Los españoles no tenemos por qué conocer en profundidad ninguna religión para distinguir entre buenos y malos católicos, como tampoco los católicos profundizan en Mahoma (3). No pretendan convencernos de que nos hacen un favor actuando de barrera ante las hordas ultracatólicas. No necesitamos la intercesión y la condescendencia del PSOE. En definitiva, el ciudadano tiene derecho a relacionarse con un Estado aconfesional sin tener enfrente un dilema entre ultraortodoxos y condescencientes.

Al final, por su esencia, es más hipócrita el falso victimismo de Zapatero -que pretende que los verdaderos laicos e incluso los ateos apoyemos su causa de buen católico- que la lógica prístina de los obispos fanáticos, empeñados y obligados a extender su imperialismo apostólico hasta donde le permita la sociedad civil.


Nota 1.-
El PSOE y el PP actúan con la misma hipocresía ante el canon digital.
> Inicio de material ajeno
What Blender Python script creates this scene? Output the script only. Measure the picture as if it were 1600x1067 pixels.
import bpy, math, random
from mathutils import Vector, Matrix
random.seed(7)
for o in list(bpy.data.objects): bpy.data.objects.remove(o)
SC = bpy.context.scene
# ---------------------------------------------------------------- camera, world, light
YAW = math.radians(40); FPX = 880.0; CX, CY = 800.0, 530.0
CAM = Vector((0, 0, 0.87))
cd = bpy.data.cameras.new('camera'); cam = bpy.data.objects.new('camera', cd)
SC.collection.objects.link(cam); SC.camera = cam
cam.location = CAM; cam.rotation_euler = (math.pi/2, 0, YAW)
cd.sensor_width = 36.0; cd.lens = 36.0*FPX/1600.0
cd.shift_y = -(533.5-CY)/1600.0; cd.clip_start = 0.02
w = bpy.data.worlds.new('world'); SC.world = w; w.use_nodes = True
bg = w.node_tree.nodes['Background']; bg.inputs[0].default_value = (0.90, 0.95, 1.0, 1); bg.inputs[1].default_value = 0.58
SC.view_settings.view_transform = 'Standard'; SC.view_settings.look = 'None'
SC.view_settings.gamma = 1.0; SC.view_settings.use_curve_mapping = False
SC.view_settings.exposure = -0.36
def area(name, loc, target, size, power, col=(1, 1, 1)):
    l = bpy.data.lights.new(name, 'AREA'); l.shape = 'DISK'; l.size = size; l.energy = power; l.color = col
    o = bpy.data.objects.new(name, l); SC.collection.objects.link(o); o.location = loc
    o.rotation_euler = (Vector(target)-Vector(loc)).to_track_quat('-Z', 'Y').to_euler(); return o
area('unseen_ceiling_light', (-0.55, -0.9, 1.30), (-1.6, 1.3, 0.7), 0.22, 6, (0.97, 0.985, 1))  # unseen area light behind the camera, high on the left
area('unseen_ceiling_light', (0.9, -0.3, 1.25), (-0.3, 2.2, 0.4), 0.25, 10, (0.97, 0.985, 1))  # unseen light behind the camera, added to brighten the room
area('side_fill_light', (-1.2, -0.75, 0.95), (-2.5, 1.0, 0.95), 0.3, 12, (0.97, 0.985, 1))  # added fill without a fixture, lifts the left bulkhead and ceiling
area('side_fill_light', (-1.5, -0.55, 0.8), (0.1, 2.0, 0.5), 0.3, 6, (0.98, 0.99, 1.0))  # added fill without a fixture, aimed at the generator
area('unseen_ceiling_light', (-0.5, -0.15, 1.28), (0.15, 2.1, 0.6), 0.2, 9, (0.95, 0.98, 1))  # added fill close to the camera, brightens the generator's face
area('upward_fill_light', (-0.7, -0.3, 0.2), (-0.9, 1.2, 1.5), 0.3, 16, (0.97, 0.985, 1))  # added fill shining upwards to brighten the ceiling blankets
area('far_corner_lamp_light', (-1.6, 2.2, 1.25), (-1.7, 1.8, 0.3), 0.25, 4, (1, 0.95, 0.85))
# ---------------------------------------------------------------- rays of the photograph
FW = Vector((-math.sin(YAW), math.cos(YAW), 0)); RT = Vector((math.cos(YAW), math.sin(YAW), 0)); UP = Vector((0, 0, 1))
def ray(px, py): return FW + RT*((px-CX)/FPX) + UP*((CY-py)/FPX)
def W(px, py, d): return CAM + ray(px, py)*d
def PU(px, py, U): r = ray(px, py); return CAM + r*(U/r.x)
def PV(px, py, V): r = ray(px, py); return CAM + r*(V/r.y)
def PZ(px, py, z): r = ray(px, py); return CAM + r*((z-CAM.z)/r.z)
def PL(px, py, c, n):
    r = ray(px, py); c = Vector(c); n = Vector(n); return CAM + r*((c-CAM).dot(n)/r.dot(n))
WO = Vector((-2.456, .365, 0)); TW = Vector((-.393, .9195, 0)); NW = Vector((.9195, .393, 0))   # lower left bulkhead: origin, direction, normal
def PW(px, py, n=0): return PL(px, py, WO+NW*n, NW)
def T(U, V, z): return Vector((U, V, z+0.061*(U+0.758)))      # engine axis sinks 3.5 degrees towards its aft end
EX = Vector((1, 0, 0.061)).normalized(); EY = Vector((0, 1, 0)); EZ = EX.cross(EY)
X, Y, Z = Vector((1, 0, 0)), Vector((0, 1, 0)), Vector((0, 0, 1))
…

Si el Partido Popular estuviera realmente interesado en proteger los intereses de los usuarios y consumidores españoles, empezaría por plantar cara a las multinacionales y a los bancos que hacen lo que quieren con el ciudadano medio, que al intentar reclamar siente la misma impotencia que siglos atrás se sufría ante la impunidad de un señor feudal. Y si el PSOE tuviera realmente en cuenta las necesidades económicas de los trabajadores artísticos y no artísticos, empezaría por preocuparse por los trabajadores de la economía primaria, es decir, los millones de españoles y españolas que trabajan en la industria y que se mueren en accidentes de trabajo como en ninguna parte de Europa; o los millones de empleados de servicios que cobran mil euros o menos al mes, que es lo que cobra en unas horas uno de esos artistas que hacen gracejos publicitarios a favor de Zapatero. Entre unos y otros, populares y socialistas, pretenden enredarnos en el enésimo falso conflicto entre derechas e izquierdas para polarizar el voto irreflexivo con excusas estéticas. Es cierto que el canon, como dicen los artistas, es un problema menor en comparación con otros grandes casos de derroche económico, pero también es cierto que pretender cobrar un canon por un CD presumiendo que se va a emplear en piratear es tan injusto, arbitrario y jurídicamente disparatado como gravar con un impuesto pacifista a las minas de hierro porque es posible que se acaben fabricando cañones.

Nota 2.-
Las Iglesias y las grandes religiones, así lo explica la Historia, son lo que cada sociedad civil les consiente en su momento histórico, pues ellas, por sí mismas, tienen por objetivo la Iglesia-Estado. Es su constante, llegar adónde se les permita, como lo intentaron las diversas confesiones cristianas durante las monarquías medievales y los jesuitas en Brasil, con mejores o peores intenciones. Hace unos pocos siglos, los ‘estados cristianos’ eran más crueles con su pueblo, lo castigaban con más sangre y más duramente, que sus contemporáneos ‘estados musulmanes’. Cuando se redactó a espaldas del mundo el texto de la Constitución Europea, Aznar y un grupo de afines se empeñaron en que el texto recogiese la presunta herencia cristiana de Europa como un beneficio en sí mismo, como una virtud. Pero hay que insistir en que la productiva herencia de la cultura europea, si la hubiera, no es su raíz cristina sino la emergencia de un laicismo, de un Renacimiento, de un asomar científico y humanista que se enfrentó como pudo a la cerrazón de la Iglesia de turno y que pagó el tributo de miles y miles de mártires asesinados por los inquisidores de un lado y los calvinistas del otro bando. La Inquisición no frenó por su voluntad sino por agentes externos, como igualmente los esclavistas tuvieron que renunciar a regañadientes a la fuerza motriz de sus esclavos.

Nota 3.-
Las tres religiones se sostienen en mitos y en la presunta existencia de elementos imaginarios que sólo se asumen por la sinrazón de la fe. No hay que tener miedo a admitir esto aun siendo creyente. Cualquier español medio de Salamanca habría encontrado la ‘única verdad’ en el Corán si hubiera nacido en una familia media de El Cairo. Si mi vecino del tercer piso tuviese más influencia sobre su entorno, su fe en unos duendecillos verdes que le visitan de madrugada tendría la misma importancia teológica que los grandes credos.